Bromley teacher travels to Nigera to connect with classroom

PUBLISHED: 16:47 13 March 2018 | UPDATED: 16:47 13 March 2018

Mr Fox Joyce with students at Lagos Boys Junior Academy. Picture: Ed Fox Joyce

Mr Fox Joyce with students at Lagos Boys Junior Academy. Picture: Ed Fox Joyce


A Bromley teacher travelled to a Nigerian school last month, as part of the British Council’s Connecting Classrooms project.

Mr Fox Joyce teaching at the Nigerian school. Picture: Ed Fox Joyce Mr Fox Joyce teaching at the Nigerian school. Picture: Ed Fox Joyce

Ed Fox Joyce, who is head of visual arts at Langley Park School for Girls, in Hawksbrook Lane, Beckenham, journeyed to Lagos on February 10, to work closely with Nigerian school Lagos Boys Junior Academy, which Langley Park had been twinned with.

The project is a global education programme, looking to develop different schools around the world, with core skills in communication, digital literacy and creative thinking.

It aims to help young people learn about global issues and become responsible citizens, and Langley Park School felt privileged to have a member of its staff participate in the scheme.

Mr Fox Joyce spent four days at the school, mainly teaching arts and design lessons as well as observing the daily life there.

He said: “It was a really humbling experience to see how they were teaching the children with such limited resources as well as the amazing commitment from the students.

“I was made to feel so welcome.

“It’s incredible to imagine what these teachers could achieve with the types of resources we have in our fantastic Bromley schools and take for granted.”

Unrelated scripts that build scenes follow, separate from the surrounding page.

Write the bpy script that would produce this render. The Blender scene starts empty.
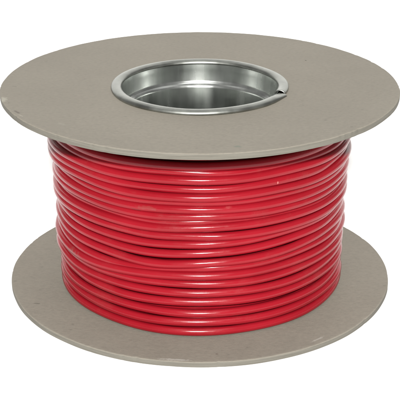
import bpy, math, random
import numpy as np

# ------------------------------------------------------------------ camera, world, lamps, exposure
S = 0.08                      # metres per flange radius: everything below is laid out in flange radii
H, T = 1.0350, 0.0317         # top face to lower flange's top face, flange thickness
ZT = H + T                    # height of the top face above the table
D, HC, F400, PITCH = 6.1652, 1.9310, 1274.0, 0.3946
sc = bpy.context.scene

cam_d = bpy.data.cameras.new('camera')
cam = bpy.data.objects.new('camera', cam_d)
sc.collection.objects.link(cam)
cam.location = (0.001 * S, -D * S, (ZT + HC) * S)
cam.rotation_euler = (math.pi / 2 - PITCH, 0, 0)
cam_d.sensor_width = 36
cam_d.lens = F400 / 400 * 36
cam_d.clip_start, cam_d.clip_end = 0.01, 50
sc.camera = cam

w = bpy.data.worlds.new('World')
sc.world = w
w.use_nodes = True
bg = w.node_tree.nodes['Background']
bg.inputs['Color'].default_value = (1.0, 0.985, 0.965, 1)
bg.inputs['Strength'].default_value = 0.24


def lamp(name, az, el, dist, sx, sy, level, color):
    """area lamp: level = brightness of a white surface facing it"""
    ld = bpy.data.lights.new(name, 'AREA')
    ld.shape = 'RECTANGLE'
    ld.size, ld.size_y = sx * S, sy * S
    ld.energy = level * math.pi ** 2 * (dist * S) ** 2
    ld.color = color
    o = bpy.data.objects.new(name, ld)
    sc.collection.objects.link(o)
    a, e = math.radians(az), math.radians(el)
    o.location = (dist * S * math.sin(a) * math.cos(e), -dist * S * math.cos(a) * math.cos(e),
                  (dist * math.sin(e) + 0.5) * S)
    o.rotation_euler = (math.pi / 2 - e, 0, a)
    return o


lamp('key_softbox', -0.15, 30.2, 60.0, 5.0, 2.3, 2.40, (1.0, 0.985, 0.96))
lamp('back_fill', 175, 62, 60.0, 64.0, 50.0, 0.24, (1.0, 0.99, 0.975))  # added fill lamp, lightens the reel's shadow on the paper behind
lamp('overhead_fill', 5, 68, 60.0, 34.0, 30.0, 0.22, (1.0, 0.99, 0.975))  # added fill lamp, whitens the paper and brightens the ledge inside the core

sc.view_settings.view_transform = 'Standard'
sc.view_settings.look = 'None'
sc.view_settings.exposure = 0
sc.view_settings.gamma = 1

random.seed(11)
rng = np.random.default_rng(5)


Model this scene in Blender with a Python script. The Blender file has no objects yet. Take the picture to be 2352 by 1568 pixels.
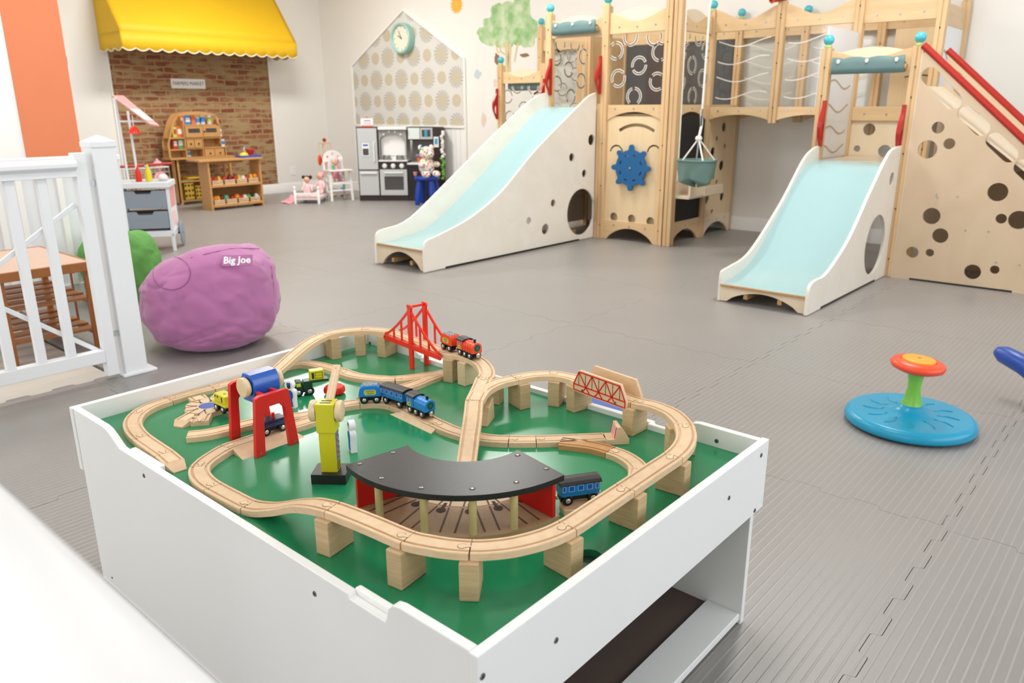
import bpy, bmesh, math, random
from mathutils import Vector, Matrix, noise
from mathutils.geometry import tessellate_polygon
random.seed(7)
PI = math.pi
sc = bpy.context.scene
COL = sc.collection

# ------------------------------------------------------------ camera (photo is 2352 x 1568)
FPX, PITCH, ROLL, YAW, CAMH = 1772.0, 0.29311, -0.00354, 0.71754, 1.085
_fw = Vector((math.cos(YAW)*math.cos(PITCH), math.sin(YAW)*math.cos(PITCH), -math.sin(PITCH)))
_rt = Vector((math.sin(YAW), -math.cos(YAW), 0))
_up = _rt.cross(_fw)
_r2 = math.cos(ROLL)*_rt + math.sin(ROLL)*_up
_u2 = -math.sin(ROLL)*_rt + math.cos(ROLL)*_up
cd = bpy.data.cameras.new('camera'); cam = bpy.data.objects.new('camera', cd); COL.objects.link(cam)
M = Matrix(((_r2.x, _u2.x, -_fw.x), (_r2.y, _u2.y, -_fw.y), (_r2.z, _u2.z, -_fw.z)))
cam.matrix_world = Matrix.Translation((0, 0, CAMH)) @ M.to_4x4()
cd.sensor_width = 36; cd.lens = FPX/2352*36; cd.clip_start = .02; cd.clip_end = 60
cd.dof.use_dof = True; cd.dof.focus_distance = 1.62; cd.dof.aperture_fstop = 6.3
sc.camera = cam
sc.view_settings.view_transform = 'Standard'; sc.view_settings.look = 'None'
sc.view_settings.gamma = 1; sc.view_settings.use_curve_mapping = False
sc.view_settings.exposure = 0.15

# ------------------------------------------------------------ light
W = bpy.data.worlds.new('world'); sc.world = W; W.use_nodes = True
W.node_tree.nodes['Background'].inputs[0].default_value = (.9, .95, 1, 1)
W.node_tree.nodes['Background'].inputs[1].default_value = 1.0
def area(name, loc, rot, sx, sy, power, col):
    l = bpy.data.lights.new(name, 'AREA'); l.shape = 'RECTANGLE'; l.size = sx; l.size_y = sy
    l.energy = power; l.color = col
    o = bpy.data.objects.new(name, l); COL.objects.link(o); o.location = loc; o.rotation_euler = rot
    return o
CEIL = 3.1
# daylight through the windows behind and beside the camera
area('window_light', (3.0, -2.9, 1.75), (math.radians(90), 0, 0), 5.5, 1.9, 80, (.86, .93, 1))
area('window_light', (-2.4, 1.0, 1.8), (0, math.radians(-90), 0), 1.9, 4.5, 48, (1, .97, .92))
area('window_light', (-2.4, 6.6, 1.7), (0, math.radians(-90), 0), 1.9, 3.2, 150, (.93, .96, 1))
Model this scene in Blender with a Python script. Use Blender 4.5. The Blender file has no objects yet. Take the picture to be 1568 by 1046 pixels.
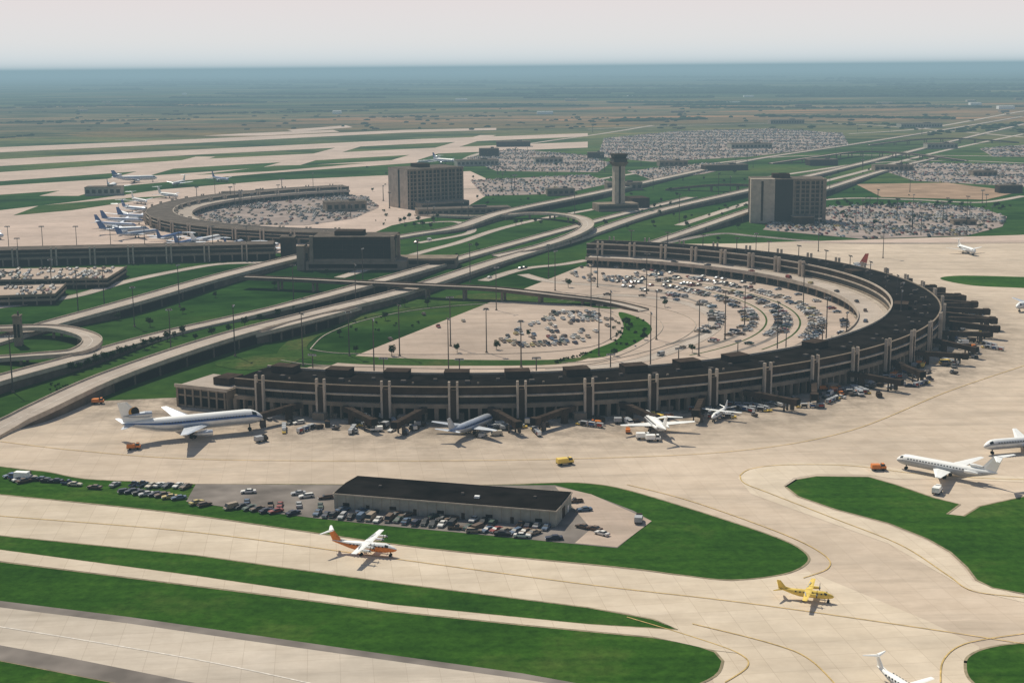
import bpy, math, random
from mathutils import Vector, Matrix
from mathutils.geometry import tessellate_polygon
random.seed(7)
R=random.random
def U(a,b): return a+(b-a)*R()
scene=bpy.context.scene
COL=scene.collection
# ------------------------------------------------------------------ camera
H=137.0; F=2177.8
cam_d=bpy.data.cameras.new("camera"); cam=bpy.data.objects.new("camera",cam_d); COL.objects.link(cam)
cam_d.lens=50; cam_d.sensor_width=36; cam_d.clip_start=1; cam_d.clip_end=400000
ROT=Matrix.Rotation(math.radians(90-10.89),3,'X')@Matrix.Rotation(math.radians(-0.5),3,'Z')
cam.matrix_world=Matrix.Translation((0,0,H))@ROT.to_4x4()
scene.camera=cam
# converts image pixel coordinates, cast through the camera, to metres on the airfield
def G(u,v,z=0.0):
    d=ROT@Vector(((u-784)/F,-(v-522.5)/F,-1.0))
    t=(z-H)/d.z
    return (d.x*t,d.y*t)
# ------------------------------------------------------------------ world + sun
SAZ=math.radians(-32); SEL=math.radians(50)   # azimuth from +Y towards +X
w=bpy.data.worlds.new("World"); scene.world=w; w.use_nodes=True
nt=w.node_tree; bg=nt.nodes["Background"]
sky=nt.nodes.new("ShaderNodeTexSky"); sky.sky_type='NISHITA'; sky.sun_disc=False
sky.sun_elevation=SEL; sky.sun_rotation=SAZ; sky.air_density=1.0; sky.dust_density=1.5; sky.ozone_density=1.0
tc=nt.nodes.new("ShaderNodeTexCoord"); sx=nt.nodes.new("ShaderNodeSeparateXYZ"); nt.links.new(tc.outputs['Generated'],sx.inputs[0])
hz=nt.nodes.new("ShaderNodeValToRGB"); e=hz.color_ramp.elements
e[0].position=0.0; e[0].color=(9.2,10.0,10.4,1); e[1].position=0.05; e[1].color=(10.0,9.15,9.1,1)
e2=e.new(0.018); e2.color=(9.9,9.8,9.7,1)
nt.links.new(sx.outputs[2],hz.inputs[0])
mr=nt.nodes.new("ShaderNodeMapRange"); mr.inputs[1].default_value=0.055; mr.inputs[2].default_value=0.32; mr.inputs[3].default_value=1; mr.inputs[4].default_value=0
mr.interpolation_type='SMOOTHSTEP'; nt.links.new(sx.outputs[2],mr.inputs[0])
mx=nt.nodes.new("ShaderNodeMix"); mx.data_type='RGBA'; nt.links.new(mr.outputs[0],mx.inputs[0]); nt.links.new(sky.outputs[0],mx.inputs[6]); nt.links.new(hz.outputs[0],mx.inputs[7])
nt.links.new(mx.outputs[2],bg.inputs[0])
bg.inputs[1].default_value=0.08
sd=bpy.data.lights.new("sun","SUN"); so=bpy.data.objects.new("sun",sd); COL.objects.link(so)
sd.energy=5.0; sd.angle=math.radians(0.5); sd.color=(1.0,0.93,0.79)
tosun=Vector((math.sin(SAZ)*math.cos(SEL),math.cos(SAZ)*math.cos(SEL),math.sin(SEL)))
so.rotation_euler=tosun.to_track_quat('Z','Y').to_euler()
so.location=(0,0,500)
scene.view_settings.view_transform='Standard'
try: scene.view_settings.look='None'
except: pass
# ------------------------------------------------------------------ materials
class Sh:
    def __init__(s,d): s.inputs={'Base Color':d.inputs['Color']}
def base(name,rough=0.8):
    m=bpy.data.materials.new(name); m.use_nodes=True
    n=m.node_tree; b=n.nodes["Principled BSDF"]
    if rough>=.75:
        n.nodes.remove(b); d=n.nodes.new("ShaderNodeBsdfDiffuse"); d.inputs['Roughness'].default_value=0.3
        n.links.new(d.outputs[0],n.nodes["Material Output"].inputs['Surface']); return m,n,Sh(d)
    b.inputs['Roughness'].default_value=rough
    if 'Specular IOR Level' in b.inputs: b.inputs['Specular IOR Level'].default_value=0.25 if rough<.6 else 0.04
    return m,n,b
def c4(c): return (c[0],c[1],c[2],1)
def pos(n,scale=(1,1,1),rot=0):
    g=n.nodes.new("ShaderNodeNewGeometry"); mp=n.nodes.new("ShaderNodeMapping")
    n.links.new(g.outputs['Position'],mp.inputs['Vector']); mp.inputs['Scale'].default_value=scale
    mp.inputs['Rotation'].default_value=(0,0,rot)
    return mp.outputs[0]
def noise(n,vec,scale,detail=3,rough=0.6):
    t=n.nodes.new("ShaderNodeTexNoise"); t.inputs['Scale'].default_value=scale
    t.inputs['Detail'].default_value=detail; t.inputs['Roughness'].default_value=rough
    n.links.new(vec,t.inputs['Vector']); return t.outputs[0]
def ramp(n,fac,stops):
    r=n.nodes.new("ShaderNodeValToRGB"); e=r.color_ramp.elements
    while len(e)<len(stops): e.new(0.5)
    for i,(p,c) in enumerate(stops): e[i].position=p; e[i].color=c4(c) if len(c)==3 else c
    n.links.new(fac,r.inputs[0]); return r.outputs[0]
def mix(n,fac,a,b,mode='MIX'):
    m=n.nodes.new("ShaderNodeMix"); m.data_type='RGBA'; m.blend_type=mode
    for s,val in ((0,fac),(6,a),(7,b)):
        if hasattr(val,'links') or hasattr(val,'is_output'): n.links.new(val,m.inputs[s])
        else: m.inputs[s].default_value=val if s==0 else c4(val)
    return m.outputs[2]
def mth(n,op,a,b=None,clamp=False):
    m=n.nodes.new("ShaderNodeMath"); m.operation=op; m.use_clamp=clamp
    for i,v in enumerate((a,b)):
        if v is None: continue
        if hasattr(v,'is_output'): n.links.new(v,m.inputs[i])
        else: m.inputs[i].default_value=v
    return m.outputs[0]
def plain(name,c,rough=0.8,var=0.12,sc=0.3,metal=0):
    m,n,b=base(name,rough)
    f=noise(n,pos(n),sc,2)
    lo=tuple(x*(1-var) for x in c); hi=tuple(min(1,x*(1+var)) for x in c)
    n.links.new(ramp(n,f,[(0.3,lo),(0.7,hi)]),b.inputs['Base Color'])
    if metal: b.inputs['Metallic'].default_value=metal
    return m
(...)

Mr Fox Joyce is now working with the school in Lagos on developing a sustainable, collaborative project, which will enable communication between the two schools, helping students to learn about each other’s cultures, histories and environments.

He added: “At our school we have been working on quite a large photography project called Rivers of the World, and as an extension of the that we are developing it further in Nigeria to do some photography work with children at the school.

“We are looking at a Nigerian photographer called George Osodi, who is known for photographing kings or monarchs in Nigeria.

“We got a group of boys from the school to think about their own communities and kings.”

Mr Fox Joyce also enjoyed taking part in a teaching conference at the school, where he was able to speak about different aspects of education as well as addressing the different issues surrounding it.